La présidente PS de la région Occitanie, Carole Delga a quant à elle dénoncé "la décision prise par Renault, qui précipite la fermeture de la SAM malgré le soutien de neuf millions d'euros de l'Etat et de la Région apporté au projet de reprise".

Dans un communiqué, elle "renouvelle son soutien aux salariés et salue leur mobilisation exceptionnelle pour sauver la fonderie".

 

"Le mal est fait!"

Arnaud Viala, président LR du Conseil départemental de l'Aveyron, a de son côté exprimé sa "colère". "C'est un grand désarroi, une grande tristesse pour les salariés qui se sont mobilisés et pour le bassin decazevillois. Je ne suis pas surpris. Je suis très en colère contre tous les paramètres qui ont conduit à cette décision", a-t-il déclaré à l'AFP.

Pour le maire DVD de Decazeville, François Marty, "on ne compte pour rien, maintenant le mal est fait!"

"J'ai mis le président de la République et le Premier ministre devant leurs responsabilités. On ne peut pas toujours se cacher derrière le PDG de Renault, entreprise dont le premier actionnaire est l'Etat", a déclaré de son côté le leader de la CGT, Philippe Martinez.

Une manifestation de soutien aux salariés de la SAM a réuni jeudi soir à Viviez 1.200 personnes, selon la préfecture, 3.000 selon les syndicats, en présence de M. Martinez.

 

"Insuffisance d'investissements"

"Ca fait deux ans que nous nous battons avec mes équipes au ministère pour retrouver un repreneur solide.

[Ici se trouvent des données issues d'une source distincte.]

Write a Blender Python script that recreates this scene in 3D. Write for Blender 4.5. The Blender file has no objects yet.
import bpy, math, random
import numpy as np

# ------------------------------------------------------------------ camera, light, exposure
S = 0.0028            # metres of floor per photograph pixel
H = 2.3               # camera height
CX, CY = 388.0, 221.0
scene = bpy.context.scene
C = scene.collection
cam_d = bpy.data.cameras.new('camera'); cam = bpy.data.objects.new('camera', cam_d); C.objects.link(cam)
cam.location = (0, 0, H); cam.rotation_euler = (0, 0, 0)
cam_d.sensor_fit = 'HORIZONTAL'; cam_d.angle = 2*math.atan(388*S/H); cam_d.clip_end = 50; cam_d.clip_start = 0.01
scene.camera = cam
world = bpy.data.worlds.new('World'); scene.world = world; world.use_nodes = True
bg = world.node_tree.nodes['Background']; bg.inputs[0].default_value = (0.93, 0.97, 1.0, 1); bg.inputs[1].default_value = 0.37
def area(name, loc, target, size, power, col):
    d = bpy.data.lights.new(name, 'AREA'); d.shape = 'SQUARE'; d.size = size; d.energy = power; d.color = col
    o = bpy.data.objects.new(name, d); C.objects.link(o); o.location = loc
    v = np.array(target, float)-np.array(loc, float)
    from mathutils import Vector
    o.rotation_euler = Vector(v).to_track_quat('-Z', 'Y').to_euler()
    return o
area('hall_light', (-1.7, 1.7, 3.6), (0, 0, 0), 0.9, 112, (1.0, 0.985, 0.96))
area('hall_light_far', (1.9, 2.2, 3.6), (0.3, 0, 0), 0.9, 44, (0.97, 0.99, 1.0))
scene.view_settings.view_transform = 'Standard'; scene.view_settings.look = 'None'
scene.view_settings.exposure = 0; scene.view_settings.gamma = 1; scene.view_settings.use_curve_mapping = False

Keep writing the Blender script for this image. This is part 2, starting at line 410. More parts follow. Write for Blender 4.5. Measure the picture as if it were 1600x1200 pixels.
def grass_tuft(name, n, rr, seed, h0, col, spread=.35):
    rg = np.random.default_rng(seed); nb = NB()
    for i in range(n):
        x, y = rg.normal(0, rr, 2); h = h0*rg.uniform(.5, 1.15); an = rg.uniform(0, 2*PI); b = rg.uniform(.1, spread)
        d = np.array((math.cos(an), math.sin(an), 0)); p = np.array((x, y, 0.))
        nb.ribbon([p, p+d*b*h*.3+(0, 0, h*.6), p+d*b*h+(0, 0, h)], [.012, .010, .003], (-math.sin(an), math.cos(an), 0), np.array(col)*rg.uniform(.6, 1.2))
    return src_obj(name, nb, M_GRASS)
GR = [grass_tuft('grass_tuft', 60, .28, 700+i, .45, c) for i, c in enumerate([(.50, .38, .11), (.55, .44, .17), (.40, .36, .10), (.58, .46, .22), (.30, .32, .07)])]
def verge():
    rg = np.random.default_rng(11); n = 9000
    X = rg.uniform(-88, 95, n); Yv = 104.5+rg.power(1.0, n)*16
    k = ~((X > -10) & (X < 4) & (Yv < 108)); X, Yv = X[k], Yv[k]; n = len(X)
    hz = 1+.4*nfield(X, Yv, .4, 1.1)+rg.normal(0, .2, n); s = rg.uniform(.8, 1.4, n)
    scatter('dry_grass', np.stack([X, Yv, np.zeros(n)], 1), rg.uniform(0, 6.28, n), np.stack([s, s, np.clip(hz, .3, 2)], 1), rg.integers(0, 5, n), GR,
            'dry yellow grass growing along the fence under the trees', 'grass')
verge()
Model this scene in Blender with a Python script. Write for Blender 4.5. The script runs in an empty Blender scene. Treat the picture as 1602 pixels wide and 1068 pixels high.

Alors aboutir à une liquidation en fin de parcours, c'est un échec", a reconnu le ministre de l'Economie Bruno Le Maire.

Selon lui, ce résultat est notamment dû à une "insuffisance des investissements" sur le site ces dernières années, couplée à une accélération de la transition technologique.

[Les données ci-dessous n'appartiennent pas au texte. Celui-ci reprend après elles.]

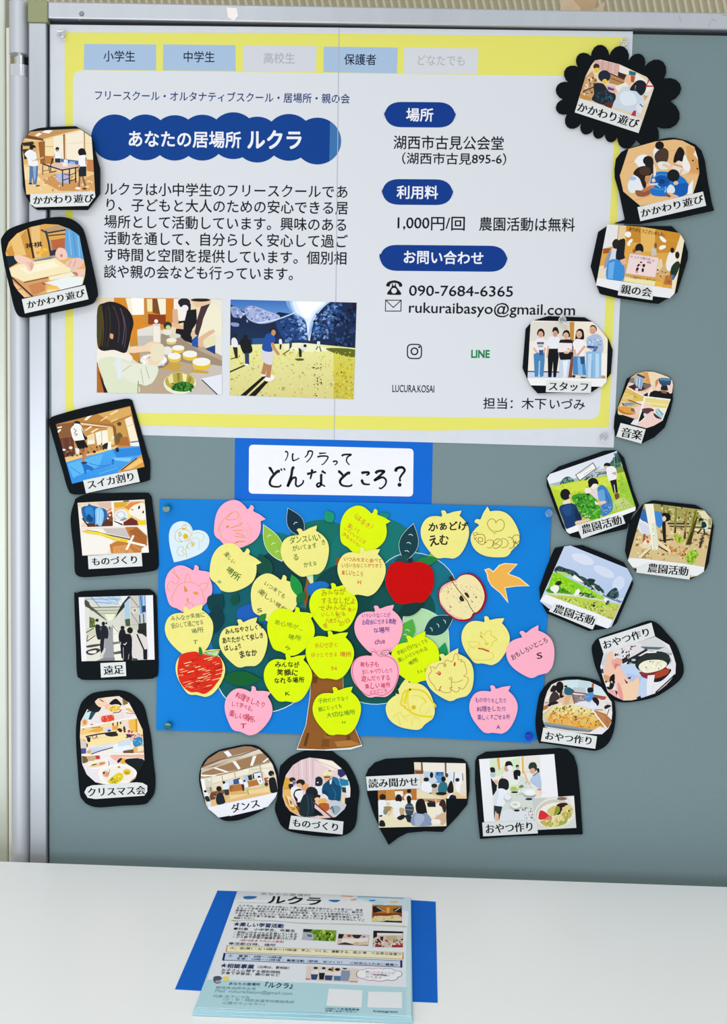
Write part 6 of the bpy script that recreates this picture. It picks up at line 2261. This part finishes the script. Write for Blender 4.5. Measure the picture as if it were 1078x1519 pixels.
apple(669, 1006, -25, LT, 5, 'pale yellow apple with a curly-haired face drawn in brown pen', crop=c9, part='pen_drawing', draw='''c #b86a3c 5 620,420 560,380 520,330 510,280 540,240 525,200 560,200 575,215 610,170 640,160 655,165 690,130 745,145 770,70 800,80 805,125 830,150
c #b86a3c 5 830,150 880,200 890,260 860,290 895,300 905,330 890,370 850,420 810,400 815,430 780,450 735,420 740,400 720,410 735,440 700,455 640,445 620,410 635,390 625,430
c #b86a3c 5 735,330 715,320 725,300 745,315 735,345 745,405
c #b86a3c 5 745,345 790,350 850,325
e #c8442c 615,262,17,20,-20
e #e8c8a0 612,258,7,8
l #a8402c 5 580,258 600,266
s #c8442c 765,155 778,150 775,190 758,180
e #c8a85a 672,180,14,20,20''')
apple(610.5, 1050, -47, LT, 2, 'pale yellow apple with a yellow crayon face, bottom middle of the blue sheet', crop=c9, part='crayon_drawing', draw='''c #e8d020 16 260,590 245,510 265,450 320,425 400,425 470,450 540,540 560,600
c #e8d41c 24 270,560 300,440 330,430
c #e8d020 18 275,590 320,640 400,680 540,690
c #e8d840 12 310,450 300,560 330,630
c #e8dc50 10 350,490 420,490 470,520 475,550
l #e8d830 10 440,500 480,545
e #d8b820 360,602,22,22
c #e8dc60 7 470,560 420,610 440,660
c #e8dc60 7 520,620 480,670
c #e8dc60 8 160,700 230,650 250,690 330,680
c #e8dc60 8 200,690 230,780
c #e8dc60 7 340,780 370,700 420,740
c #e8dc60 7 250,690 300,740''')
apple(719.7, 953, 0, LT, 1, 'pale yellow apple with a yellow crayon figure and a red stroke, right side', crop=c0, part='crayon_drawing', draw='''c #e0d040 8 300,280 290,220 320,250 355,210 395,215 390,250 420,270
c #e0d040 8 300,275 290,260 330,300 350,340
c #e0d448 9 420,280 450,295 410,320 400,360
e #e0d040 348,338,20,14
c #e4d850 7 155,320 270,320 260,360 190,370 170,340
c #e4d850 8 180,360 230,385
c #e4d850 7 180,390 175,440 200,490 300,500 400,490 415,450 380,420
c #e8dc68 7 270,330 330,390 380,370
l #b8602c 14 265,382 320,392
l #b83a2c 14 320,394 370,412''')
apple(788.7, 971.8, -26, PINK, 2, 'pink apple with black writing overlapping the right edge of the blue sheet', crop=c0, col='#1c1a24',
      lines=[('おもしろいところ', (590, 475), (955, 290), 66, '#1c1a24', .012), ('S', (845, 460), (905, 450), 84, '#1c1a24', .008)])
apple(732, 1055.6, -5, PINK, 0, 'pink apple with violet writing signed A, bottom right of the blue sheet', crop=c0, col='#5a2a8a',
      lines=[('もの作りをしたり', (232, 900), (550, 905), 54, '#5a2a8a', .01), ('料理をしたり', (250, 990), (545, 985), 54, '#4a2a8a', .012), ('楽しくすごせる所', (255, 1075), (582, 1065), 56, '#4a2a8a', .01), ('A', (442, 1170), (486, 1168), 62, '#5a2a7a')])
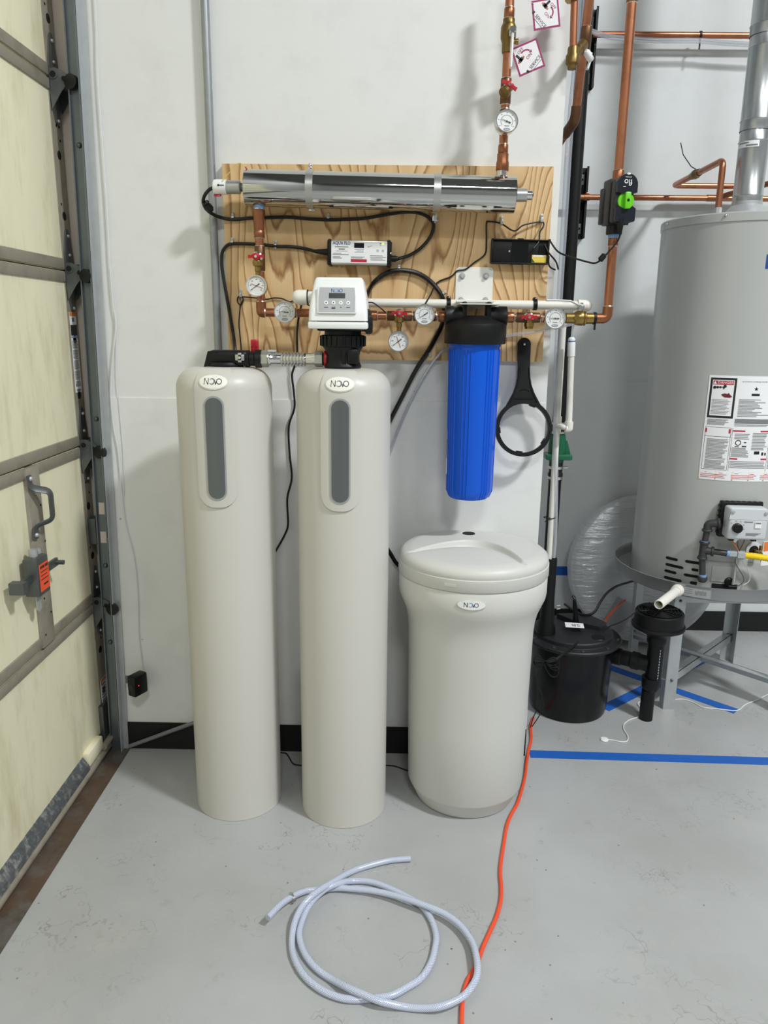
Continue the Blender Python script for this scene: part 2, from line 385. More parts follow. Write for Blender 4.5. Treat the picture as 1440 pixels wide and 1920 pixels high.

Le ministre s'est engagé à accompagner financièrement "ceux qui sont intéressés par prendre un poste plus loin" géographiquement, mais aussi à trouver une solution à "tous ceux qui voudront rester sur le site et le bassin de Decazeville".

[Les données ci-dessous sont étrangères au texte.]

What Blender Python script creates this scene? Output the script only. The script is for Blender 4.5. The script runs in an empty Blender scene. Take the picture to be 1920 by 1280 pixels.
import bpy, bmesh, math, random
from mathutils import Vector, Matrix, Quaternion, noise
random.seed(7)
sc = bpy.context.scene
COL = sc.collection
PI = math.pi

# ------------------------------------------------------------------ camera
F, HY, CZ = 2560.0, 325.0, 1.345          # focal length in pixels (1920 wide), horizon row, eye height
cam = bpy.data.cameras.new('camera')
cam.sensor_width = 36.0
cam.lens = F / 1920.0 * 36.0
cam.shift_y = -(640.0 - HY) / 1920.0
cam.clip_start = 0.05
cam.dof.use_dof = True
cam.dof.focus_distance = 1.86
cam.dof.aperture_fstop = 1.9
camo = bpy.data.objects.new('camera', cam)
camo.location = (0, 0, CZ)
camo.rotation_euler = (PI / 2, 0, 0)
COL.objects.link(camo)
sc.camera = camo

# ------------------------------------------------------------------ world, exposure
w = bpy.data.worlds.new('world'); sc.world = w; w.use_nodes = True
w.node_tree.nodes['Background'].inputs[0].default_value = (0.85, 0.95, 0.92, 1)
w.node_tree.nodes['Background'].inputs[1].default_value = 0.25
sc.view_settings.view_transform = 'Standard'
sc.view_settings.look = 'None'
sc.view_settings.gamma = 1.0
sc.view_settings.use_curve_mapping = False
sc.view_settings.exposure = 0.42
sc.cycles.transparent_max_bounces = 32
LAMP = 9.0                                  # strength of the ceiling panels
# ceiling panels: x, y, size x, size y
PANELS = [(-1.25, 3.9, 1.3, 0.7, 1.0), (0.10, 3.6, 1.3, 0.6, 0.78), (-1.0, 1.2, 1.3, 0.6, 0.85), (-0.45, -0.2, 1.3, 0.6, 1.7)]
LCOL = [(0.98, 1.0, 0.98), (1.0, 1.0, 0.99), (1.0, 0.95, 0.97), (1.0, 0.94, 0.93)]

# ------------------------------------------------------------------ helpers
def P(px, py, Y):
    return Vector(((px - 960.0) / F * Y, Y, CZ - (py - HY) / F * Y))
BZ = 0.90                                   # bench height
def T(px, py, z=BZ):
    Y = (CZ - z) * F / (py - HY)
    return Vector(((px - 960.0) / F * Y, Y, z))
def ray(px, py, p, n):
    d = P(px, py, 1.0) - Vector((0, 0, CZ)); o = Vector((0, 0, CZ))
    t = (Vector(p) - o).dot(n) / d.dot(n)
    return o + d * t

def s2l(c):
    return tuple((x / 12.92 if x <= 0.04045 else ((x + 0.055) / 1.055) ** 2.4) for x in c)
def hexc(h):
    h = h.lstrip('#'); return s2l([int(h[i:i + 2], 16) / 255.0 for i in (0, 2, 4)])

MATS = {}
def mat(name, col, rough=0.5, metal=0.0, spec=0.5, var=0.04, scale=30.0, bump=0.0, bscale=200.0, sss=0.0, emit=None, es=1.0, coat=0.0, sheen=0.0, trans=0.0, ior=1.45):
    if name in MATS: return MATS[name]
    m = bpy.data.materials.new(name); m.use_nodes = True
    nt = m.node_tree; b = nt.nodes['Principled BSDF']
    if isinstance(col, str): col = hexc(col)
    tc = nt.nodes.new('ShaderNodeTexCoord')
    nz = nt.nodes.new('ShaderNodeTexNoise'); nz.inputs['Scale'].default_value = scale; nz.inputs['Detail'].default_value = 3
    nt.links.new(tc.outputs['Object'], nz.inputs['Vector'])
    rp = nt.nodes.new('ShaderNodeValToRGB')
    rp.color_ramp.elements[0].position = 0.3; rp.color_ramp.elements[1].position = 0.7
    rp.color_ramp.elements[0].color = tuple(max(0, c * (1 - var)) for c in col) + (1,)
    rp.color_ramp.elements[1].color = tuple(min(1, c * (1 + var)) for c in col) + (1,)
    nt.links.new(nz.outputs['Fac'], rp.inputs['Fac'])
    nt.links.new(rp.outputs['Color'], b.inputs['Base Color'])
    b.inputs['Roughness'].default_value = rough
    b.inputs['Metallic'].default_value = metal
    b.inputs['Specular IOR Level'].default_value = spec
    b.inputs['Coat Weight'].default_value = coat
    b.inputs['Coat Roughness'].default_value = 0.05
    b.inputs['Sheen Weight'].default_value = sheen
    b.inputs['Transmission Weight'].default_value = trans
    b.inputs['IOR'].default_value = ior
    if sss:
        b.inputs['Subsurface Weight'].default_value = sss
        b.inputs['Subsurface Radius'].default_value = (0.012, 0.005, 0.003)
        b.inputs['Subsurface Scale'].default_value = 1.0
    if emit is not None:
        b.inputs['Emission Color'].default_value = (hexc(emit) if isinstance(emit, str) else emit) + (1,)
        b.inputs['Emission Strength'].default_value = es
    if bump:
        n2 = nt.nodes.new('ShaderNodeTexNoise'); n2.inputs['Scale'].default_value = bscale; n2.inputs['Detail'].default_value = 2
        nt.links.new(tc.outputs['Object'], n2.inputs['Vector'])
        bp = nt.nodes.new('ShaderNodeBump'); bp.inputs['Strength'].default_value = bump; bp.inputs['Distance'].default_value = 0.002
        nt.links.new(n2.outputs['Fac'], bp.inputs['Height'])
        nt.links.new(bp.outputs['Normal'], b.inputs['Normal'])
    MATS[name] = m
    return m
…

Il a assuré que "tout sera fait afin que ce grand bassin industriel, qui est une fierté nationale, puisse avoir de nouvelles activités industrielles", reconnaissant toutefois qu'il n'y avait "pas encore de pistes concrètes".

Dans l'immédiat, "chacun doit exercer ses responsabilités, et la première des responsabilités appartient à Renault, dont nous exigerons qu'il accompagne chaque salarié avec le soutien financier nécessaire, ainsi qu'avec des mesures de reclassement, de formation, de qualification", a-t-il réaffirmé.

Et la responsabilité de l'Etat est aujourd'hui "de débloquer des moyens du fonds de transition de 50 millions d'euros que nous avons mis en place pour les fonderies afin d'apporter un soutien à chaque salarié" qui voudrait créer sa propre entreprise ou bénéficier d'une formation de qualification.